Jimmy Wales responds to Danah Boyd

danah boyd wrote:
I think that you're right that this is a deep truth, but one that is
also worrisome because it fundamentally means that those with
privilege stand the greatest opportunities to benefit from new
opportunities that rely on cultural capital and time (regardless of
whether or not economic capital is needed). I don't know that I have
an answer for you as much as I feel the need to highlight that what
we're creating may result in a new form of inequality that, as you've
succinctly put it, has no good checks or balances.
I think that this is worthy of some concern, but I also think that we need to acknowledge that the actual trends on the planet are very strongly in the opposite direction. Far from providing elites with greater and greater access to knowledge while depriving the poor of the same, we see stunning improvements in access to knowledge in some of the poorest places in the world, driven by these technologies.
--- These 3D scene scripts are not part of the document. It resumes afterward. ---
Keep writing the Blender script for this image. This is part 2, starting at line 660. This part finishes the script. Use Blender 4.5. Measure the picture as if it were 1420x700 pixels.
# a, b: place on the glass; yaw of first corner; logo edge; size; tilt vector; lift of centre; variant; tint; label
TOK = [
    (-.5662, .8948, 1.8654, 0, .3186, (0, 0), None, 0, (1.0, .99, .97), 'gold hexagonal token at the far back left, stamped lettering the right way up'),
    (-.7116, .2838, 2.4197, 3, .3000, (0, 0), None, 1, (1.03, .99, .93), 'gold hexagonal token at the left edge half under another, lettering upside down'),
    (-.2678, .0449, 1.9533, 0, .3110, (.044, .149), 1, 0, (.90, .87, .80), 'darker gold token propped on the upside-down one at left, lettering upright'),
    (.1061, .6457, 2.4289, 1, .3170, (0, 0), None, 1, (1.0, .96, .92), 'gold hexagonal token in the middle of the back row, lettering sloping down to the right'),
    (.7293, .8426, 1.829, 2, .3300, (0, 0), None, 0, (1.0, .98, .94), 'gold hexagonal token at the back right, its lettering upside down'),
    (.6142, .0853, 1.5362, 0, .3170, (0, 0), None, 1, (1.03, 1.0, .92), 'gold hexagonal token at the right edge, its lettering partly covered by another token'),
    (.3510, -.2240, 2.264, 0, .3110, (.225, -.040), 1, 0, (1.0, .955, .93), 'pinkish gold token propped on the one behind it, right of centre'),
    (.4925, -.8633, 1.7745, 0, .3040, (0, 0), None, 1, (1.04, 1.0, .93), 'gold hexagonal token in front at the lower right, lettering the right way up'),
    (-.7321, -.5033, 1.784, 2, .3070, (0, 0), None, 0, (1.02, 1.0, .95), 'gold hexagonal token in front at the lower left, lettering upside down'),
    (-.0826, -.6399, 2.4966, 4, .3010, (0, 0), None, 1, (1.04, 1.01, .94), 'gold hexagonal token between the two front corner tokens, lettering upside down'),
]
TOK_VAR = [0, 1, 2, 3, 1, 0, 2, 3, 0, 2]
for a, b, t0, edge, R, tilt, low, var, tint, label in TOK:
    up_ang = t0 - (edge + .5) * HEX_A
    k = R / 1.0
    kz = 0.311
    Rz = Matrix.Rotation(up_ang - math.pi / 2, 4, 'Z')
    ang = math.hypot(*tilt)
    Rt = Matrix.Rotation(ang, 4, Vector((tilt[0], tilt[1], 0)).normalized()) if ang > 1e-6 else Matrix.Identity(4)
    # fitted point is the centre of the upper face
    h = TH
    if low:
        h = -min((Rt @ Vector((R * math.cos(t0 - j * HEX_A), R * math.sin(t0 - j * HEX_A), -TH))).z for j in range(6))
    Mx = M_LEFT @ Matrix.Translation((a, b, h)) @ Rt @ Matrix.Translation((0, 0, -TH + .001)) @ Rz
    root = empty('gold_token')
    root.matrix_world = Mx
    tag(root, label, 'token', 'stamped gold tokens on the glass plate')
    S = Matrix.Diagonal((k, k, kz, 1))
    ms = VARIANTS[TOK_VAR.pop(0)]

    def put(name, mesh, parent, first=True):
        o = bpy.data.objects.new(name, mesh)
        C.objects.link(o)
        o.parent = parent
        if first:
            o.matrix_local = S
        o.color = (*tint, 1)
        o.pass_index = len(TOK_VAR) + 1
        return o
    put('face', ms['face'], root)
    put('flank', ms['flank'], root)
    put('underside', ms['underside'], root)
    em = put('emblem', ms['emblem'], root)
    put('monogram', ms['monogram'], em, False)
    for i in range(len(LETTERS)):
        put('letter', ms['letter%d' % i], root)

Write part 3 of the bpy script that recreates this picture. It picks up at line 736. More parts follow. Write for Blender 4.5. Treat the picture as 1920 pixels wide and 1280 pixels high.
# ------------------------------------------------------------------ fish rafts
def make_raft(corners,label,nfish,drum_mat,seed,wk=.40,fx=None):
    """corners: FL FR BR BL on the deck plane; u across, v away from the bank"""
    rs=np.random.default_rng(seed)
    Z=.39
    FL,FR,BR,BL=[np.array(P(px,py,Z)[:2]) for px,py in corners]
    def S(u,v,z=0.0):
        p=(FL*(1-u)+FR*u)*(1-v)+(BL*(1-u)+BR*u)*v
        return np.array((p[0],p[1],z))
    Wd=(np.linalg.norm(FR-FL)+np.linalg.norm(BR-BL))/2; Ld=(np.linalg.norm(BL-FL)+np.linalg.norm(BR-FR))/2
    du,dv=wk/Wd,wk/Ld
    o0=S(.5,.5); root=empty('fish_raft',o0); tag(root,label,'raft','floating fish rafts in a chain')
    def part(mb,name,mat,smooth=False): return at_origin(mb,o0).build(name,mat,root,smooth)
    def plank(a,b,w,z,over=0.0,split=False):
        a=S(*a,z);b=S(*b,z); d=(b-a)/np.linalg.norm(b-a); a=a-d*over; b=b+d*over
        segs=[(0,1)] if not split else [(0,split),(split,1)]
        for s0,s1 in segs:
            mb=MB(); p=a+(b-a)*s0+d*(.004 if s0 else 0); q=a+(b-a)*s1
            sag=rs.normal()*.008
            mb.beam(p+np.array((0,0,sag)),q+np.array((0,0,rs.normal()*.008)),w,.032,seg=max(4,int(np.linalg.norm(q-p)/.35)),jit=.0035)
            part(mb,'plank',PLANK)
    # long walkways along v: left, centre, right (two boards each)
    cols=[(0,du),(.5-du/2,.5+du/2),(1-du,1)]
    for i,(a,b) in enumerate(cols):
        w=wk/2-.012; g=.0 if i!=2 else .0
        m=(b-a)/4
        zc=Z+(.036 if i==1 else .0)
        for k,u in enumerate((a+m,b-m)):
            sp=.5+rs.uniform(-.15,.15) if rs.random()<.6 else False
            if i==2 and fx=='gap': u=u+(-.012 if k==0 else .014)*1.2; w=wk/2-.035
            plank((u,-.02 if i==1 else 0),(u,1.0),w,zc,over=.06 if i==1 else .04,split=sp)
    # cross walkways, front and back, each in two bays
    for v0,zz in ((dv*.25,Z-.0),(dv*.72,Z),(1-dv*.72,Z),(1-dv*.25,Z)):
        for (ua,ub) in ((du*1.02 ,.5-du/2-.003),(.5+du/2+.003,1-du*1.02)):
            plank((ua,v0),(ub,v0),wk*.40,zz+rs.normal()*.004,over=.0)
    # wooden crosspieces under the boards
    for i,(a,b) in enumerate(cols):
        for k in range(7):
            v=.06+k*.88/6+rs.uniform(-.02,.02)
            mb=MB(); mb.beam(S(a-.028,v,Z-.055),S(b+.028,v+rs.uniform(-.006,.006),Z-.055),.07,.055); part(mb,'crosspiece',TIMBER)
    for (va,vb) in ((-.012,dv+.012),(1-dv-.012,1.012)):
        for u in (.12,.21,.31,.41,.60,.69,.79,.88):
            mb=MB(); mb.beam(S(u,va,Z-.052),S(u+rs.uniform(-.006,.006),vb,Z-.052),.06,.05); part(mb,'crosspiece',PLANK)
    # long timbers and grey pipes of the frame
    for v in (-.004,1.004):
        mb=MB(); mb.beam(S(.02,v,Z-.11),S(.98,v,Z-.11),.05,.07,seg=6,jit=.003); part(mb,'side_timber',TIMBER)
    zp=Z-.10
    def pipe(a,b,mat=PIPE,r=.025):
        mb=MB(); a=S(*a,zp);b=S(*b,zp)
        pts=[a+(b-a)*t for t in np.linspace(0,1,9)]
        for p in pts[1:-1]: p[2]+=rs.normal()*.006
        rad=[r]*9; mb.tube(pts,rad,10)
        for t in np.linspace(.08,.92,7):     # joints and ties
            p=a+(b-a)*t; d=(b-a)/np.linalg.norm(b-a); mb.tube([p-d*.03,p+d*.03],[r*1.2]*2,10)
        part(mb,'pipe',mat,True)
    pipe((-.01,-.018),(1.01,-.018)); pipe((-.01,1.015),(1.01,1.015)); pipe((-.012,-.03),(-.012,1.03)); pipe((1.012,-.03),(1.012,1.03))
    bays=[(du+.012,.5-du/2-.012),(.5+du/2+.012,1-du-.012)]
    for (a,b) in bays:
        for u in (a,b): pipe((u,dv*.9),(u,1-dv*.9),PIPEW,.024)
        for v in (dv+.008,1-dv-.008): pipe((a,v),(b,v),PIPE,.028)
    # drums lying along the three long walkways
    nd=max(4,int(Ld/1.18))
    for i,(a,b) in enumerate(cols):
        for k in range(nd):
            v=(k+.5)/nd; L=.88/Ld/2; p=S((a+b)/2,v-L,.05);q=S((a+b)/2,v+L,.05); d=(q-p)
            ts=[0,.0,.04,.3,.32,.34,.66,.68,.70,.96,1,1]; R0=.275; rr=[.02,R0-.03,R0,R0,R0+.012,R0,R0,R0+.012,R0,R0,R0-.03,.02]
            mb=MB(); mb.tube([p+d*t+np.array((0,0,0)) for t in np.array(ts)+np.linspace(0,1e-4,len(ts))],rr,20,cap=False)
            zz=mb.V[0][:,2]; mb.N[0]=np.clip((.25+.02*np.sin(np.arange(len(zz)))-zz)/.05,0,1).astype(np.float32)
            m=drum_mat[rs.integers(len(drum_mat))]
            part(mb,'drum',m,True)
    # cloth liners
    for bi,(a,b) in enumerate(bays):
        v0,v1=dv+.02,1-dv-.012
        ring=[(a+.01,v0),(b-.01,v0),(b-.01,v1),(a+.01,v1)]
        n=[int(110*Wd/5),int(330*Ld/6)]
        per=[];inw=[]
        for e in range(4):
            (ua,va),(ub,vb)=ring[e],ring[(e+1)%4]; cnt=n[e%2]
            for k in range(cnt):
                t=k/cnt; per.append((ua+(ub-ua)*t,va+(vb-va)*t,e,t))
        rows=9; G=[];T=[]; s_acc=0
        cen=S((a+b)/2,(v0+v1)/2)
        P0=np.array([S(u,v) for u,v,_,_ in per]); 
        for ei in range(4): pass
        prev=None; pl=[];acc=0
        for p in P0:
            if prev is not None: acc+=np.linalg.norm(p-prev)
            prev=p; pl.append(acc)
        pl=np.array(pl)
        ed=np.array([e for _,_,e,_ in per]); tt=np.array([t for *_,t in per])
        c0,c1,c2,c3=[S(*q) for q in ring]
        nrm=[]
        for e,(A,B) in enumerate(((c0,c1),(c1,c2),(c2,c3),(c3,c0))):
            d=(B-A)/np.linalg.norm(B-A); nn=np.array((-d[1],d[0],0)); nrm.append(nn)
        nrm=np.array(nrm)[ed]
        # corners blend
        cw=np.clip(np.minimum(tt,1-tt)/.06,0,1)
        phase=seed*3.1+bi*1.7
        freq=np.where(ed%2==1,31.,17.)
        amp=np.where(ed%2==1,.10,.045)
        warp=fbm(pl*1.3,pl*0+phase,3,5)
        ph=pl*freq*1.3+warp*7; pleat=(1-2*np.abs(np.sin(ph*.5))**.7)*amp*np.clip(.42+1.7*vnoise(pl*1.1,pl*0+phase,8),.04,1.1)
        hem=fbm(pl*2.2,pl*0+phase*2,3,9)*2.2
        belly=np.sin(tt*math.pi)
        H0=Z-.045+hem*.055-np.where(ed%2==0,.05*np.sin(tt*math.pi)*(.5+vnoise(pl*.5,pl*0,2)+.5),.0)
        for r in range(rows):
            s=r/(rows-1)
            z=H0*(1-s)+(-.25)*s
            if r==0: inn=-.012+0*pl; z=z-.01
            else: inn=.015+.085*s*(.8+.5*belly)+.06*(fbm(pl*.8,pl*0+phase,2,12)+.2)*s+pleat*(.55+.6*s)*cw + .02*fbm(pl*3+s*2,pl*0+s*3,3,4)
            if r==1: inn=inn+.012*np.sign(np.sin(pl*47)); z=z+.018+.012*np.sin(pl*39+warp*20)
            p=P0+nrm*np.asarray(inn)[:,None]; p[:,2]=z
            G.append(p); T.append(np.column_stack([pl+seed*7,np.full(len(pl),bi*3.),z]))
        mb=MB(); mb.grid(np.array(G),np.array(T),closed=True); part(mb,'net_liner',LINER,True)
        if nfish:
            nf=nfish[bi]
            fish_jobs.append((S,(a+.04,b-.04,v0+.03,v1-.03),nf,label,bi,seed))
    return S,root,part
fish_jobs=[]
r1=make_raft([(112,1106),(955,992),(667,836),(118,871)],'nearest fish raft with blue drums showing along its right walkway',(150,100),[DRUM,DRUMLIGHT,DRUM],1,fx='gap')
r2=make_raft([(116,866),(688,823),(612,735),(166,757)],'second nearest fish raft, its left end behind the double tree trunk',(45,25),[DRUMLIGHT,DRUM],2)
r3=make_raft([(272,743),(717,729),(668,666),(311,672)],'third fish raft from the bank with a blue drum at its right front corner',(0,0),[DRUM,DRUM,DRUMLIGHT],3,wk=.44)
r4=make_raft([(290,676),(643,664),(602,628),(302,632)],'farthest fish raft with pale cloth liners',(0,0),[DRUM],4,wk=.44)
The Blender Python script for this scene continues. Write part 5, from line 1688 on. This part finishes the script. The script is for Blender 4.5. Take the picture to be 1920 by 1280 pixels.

My point here is that I don't mind us raising the abstract cautionary note, to check our premises, but I find that when we do - we have much to be happy about.
I spend a fair amount of my time traveling the world, looking with my own eyes at what is going on with access to knowledge in the developing world. And it is hard to stand in a slum in the Dominican Republic chatting with teens in an area that has only had legal electricity for 3 years... where they are insanely happy about Wikipedia, youtube, IM, google, and everything that we're all pretty insanely happy about... and remain particularly pessimistic.
The digital divide is going to evaporate quickly, and the major cultural change we're looking at in the next 20 years is the next billion people coming online.